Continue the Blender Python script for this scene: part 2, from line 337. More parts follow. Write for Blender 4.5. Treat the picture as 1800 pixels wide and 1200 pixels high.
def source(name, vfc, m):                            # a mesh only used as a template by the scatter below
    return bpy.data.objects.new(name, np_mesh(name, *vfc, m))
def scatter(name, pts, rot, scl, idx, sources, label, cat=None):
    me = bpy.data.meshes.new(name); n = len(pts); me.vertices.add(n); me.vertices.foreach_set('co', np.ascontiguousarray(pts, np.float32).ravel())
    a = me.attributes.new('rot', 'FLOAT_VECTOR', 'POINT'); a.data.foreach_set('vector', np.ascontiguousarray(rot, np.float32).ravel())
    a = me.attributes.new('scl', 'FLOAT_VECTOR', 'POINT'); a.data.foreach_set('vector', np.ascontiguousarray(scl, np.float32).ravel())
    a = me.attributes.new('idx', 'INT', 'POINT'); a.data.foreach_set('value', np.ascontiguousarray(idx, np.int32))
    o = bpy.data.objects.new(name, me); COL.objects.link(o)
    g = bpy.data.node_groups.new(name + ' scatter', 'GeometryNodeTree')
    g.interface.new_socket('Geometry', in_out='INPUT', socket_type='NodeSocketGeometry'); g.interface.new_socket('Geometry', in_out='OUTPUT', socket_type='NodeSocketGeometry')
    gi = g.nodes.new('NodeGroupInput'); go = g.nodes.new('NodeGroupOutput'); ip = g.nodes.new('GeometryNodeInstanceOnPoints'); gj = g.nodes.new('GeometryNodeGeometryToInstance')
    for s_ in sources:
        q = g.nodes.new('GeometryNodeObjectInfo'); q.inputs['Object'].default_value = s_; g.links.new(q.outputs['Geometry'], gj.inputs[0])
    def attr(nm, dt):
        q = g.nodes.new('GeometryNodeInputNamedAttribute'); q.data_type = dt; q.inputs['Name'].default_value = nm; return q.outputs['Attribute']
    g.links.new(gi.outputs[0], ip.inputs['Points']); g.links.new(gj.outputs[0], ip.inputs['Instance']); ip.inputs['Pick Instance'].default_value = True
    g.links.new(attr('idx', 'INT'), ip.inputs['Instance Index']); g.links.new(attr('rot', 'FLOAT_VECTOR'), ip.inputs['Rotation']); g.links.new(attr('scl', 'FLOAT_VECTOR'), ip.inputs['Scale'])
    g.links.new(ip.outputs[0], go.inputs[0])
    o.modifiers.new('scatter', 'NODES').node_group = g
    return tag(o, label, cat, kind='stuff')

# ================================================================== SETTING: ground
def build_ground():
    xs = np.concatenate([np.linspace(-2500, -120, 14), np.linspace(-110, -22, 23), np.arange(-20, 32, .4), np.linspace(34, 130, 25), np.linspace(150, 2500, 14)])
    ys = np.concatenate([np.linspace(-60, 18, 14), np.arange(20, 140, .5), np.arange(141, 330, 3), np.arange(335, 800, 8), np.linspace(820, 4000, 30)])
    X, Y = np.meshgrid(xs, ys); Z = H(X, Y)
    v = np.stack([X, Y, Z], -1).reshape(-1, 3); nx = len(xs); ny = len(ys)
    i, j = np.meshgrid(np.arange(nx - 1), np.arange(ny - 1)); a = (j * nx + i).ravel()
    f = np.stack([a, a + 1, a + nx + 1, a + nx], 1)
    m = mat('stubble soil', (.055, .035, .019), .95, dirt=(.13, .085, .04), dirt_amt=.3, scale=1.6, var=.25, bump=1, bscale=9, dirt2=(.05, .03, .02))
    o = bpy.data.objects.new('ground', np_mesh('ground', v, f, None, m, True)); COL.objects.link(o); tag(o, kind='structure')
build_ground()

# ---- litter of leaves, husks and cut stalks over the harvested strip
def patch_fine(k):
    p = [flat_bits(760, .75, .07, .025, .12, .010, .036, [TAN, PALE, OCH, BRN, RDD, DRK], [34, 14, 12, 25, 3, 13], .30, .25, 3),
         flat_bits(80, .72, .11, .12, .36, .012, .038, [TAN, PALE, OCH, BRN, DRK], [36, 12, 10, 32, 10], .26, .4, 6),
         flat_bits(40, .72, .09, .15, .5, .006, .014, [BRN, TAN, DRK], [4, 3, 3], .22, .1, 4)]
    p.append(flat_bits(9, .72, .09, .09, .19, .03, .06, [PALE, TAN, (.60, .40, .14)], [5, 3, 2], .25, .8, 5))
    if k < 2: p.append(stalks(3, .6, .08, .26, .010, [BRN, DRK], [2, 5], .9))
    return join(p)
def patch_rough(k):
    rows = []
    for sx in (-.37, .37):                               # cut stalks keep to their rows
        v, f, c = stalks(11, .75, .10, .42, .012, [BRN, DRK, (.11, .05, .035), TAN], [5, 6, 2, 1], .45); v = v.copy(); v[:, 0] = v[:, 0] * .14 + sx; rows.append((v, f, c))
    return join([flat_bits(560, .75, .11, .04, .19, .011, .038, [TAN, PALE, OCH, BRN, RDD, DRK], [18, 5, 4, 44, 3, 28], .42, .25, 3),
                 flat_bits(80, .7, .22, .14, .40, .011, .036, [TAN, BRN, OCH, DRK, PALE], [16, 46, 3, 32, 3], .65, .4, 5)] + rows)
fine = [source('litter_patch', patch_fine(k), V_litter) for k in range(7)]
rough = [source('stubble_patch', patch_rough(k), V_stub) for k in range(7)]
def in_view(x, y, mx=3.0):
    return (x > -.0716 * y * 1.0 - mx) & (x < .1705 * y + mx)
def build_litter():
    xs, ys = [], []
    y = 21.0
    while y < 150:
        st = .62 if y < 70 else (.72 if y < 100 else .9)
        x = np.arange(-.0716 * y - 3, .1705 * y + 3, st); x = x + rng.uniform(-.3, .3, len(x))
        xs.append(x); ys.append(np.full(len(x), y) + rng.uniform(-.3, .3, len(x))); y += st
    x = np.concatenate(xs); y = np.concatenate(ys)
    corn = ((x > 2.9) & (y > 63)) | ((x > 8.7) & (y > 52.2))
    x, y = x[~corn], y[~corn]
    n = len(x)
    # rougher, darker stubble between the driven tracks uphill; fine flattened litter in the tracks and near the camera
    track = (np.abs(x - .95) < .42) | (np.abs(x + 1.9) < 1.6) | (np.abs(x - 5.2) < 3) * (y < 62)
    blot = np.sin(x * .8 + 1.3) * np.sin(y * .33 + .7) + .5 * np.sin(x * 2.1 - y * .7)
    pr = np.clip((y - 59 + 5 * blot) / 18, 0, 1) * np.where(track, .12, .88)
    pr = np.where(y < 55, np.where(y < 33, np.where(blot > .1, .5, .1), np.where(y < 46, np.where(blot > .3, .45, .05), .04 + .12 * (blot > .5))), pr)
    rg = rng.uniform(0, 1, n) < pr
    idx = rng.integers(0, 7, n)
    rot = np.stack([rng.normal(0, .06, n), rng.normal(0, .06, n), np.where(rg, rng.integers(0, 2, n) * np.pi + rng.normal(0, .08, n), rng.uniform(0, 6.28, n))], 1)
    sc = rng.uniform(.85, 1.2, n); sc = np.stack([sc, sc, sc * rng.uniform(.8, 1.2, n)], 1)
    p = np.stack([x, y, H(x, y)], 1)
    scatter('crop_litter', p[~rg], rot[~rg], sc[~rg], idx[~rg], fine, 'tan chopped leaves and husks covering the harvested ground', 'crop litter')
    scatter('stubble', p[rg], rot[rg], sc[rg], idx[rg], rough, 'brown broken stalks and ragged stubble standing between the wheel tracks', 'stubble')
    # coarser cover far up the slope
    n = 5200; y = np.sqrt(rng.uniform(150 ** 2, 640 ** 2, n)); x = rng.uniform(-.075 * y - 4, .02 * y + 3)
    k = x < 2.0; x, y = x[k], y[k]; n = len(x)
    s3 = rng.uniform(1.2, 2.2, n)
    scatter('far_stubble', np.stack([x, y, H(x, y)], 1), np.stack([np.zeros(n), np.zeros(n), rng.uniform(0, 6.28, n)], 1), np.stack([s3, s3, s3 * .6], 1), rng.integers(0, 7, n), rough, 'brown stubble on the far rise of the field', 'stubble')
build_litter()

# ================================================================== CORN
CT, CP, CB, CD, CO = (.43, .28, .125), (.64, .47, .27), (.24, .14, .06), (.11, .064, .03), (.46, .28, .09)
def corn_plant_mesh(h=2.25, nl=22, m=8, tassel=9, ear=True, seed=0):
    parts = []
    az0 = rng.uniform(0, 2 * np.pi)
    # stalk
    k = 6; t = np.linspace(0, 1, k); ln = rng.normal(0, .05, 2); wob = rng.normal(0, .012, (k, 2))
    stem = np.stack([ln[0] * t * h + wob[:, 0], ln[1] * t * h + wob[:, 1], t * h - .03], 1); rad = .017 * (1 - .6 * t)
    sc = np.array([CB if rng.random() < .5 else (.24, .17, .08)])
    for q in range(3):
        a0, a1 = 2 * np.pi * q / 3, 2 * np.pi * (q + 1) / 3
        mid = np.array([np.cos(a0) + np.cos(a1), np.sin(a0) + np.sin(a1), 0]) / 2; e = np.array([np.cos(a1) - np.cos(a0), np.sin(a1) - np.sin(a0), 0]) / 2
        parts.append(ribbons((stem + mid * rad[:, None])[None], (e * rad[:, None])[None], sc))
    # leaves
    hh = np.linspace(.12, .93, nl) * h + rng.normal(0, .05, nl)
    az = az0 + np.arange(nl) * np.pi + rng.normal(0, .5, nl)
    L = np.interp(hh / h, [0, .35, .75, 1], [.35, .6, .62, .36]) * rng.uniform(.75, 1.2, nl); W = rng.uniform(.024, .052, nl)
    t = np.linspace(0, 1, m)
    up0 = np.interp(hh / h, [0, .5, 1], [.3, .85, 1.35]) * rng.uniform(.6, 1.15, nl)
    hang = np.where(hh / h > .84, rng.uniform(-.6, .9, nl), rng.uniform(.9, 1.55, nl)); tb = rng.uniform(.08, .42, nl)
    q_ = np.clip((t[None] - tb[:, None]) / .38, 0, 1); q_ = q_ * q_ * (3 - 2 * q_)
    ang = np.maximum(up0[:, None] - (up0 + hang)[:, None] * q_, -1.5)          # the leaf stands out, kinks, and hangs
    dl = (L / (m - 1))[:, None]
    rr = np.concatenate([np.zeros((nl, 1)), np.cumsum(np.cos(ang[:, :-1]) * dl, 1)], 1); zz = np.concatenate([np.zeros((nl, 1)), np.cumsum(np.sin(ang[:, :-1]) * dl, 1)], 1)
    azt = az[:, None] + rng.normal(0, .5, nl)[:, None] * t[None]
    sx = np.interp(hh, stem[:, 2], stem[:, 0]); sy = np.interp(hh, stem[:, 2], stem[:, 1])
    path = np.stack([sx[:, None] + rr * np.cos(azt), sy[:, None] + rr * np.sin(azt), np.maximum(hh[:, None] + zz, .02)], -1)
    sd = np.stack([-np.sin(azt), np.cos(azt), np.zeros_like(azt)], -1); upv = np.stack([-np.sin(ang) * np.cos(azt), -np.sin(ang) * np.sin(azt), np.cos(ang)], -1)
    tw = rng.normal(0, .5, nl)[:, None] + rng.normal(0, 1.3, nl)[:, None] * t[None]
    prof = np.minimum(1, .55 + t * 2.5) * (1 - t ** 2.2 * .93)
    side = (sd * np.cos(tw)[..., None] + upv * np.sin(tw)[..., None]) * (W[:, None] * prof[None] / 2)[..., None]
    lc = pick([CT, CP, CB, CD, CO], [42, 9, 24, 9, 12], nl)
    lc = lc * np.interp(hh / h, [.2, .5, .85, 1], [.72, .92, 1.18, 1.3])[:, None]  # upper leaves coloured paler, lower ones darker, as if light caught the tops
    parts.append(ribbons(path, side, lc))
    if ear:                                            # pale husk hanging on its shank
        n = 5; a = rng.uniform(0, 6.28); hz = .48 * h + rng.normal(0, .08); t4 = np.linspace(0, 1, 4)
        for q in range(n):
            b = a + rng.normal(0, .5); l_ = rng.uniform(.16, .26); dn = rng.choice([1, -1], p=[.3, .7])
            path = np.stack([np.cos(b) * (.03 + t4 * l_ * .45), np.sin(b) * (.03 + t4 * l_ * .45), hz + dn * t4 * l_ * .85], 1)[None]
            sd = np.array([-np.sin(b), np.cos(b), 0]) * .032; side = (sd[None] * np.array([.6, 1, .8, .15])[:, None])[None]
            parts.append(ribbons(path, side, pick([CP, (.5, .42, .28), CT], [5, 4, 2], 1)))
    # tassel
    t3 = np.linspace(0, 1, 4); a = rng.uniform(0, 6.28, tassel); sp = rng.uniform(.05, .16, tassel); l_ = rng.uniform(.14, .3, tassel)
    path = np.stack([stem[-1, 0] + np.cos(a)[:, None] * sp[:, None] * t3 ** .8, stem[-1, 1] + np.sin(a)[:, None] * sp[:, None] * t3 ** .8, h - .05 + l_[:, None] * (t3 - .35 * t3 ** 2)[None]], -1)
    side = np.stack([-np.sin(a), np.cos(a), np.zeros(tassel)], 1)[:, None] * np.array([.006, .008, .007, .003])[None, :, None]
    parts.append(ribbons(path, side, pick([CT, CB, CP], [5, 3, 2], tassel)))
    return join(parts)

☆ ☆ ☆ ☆

## GIVEN TASK
Which lines of the data include "interp"? Copy each of them.

## FULL SOLUTION
    L = np.interp(hh / h, [0, .35, .75, 1], [.35, .6, .62, .36]) * rng.uniform(.75, 1.2, nl); W = rng.uniform(.024, .052, nl)
    up0 = np.interp(hh / h, [0, .5, 1], [.3, .85, 1.35]) * rng.uniform(.6, 1.15, nl)
    sx = np.interp(hh, stem[:, 2], stem[:, 0]); sy = np.interp(hh, stem[:, 2], stem[:, 1])
    lc = lc * np.interp(hh / h, [.2, .5, .85, 1], [.72, .92, 1.18, 1.3])[:, None]  # upper leaves coloured paler, lower ones darker, as if light caught the tops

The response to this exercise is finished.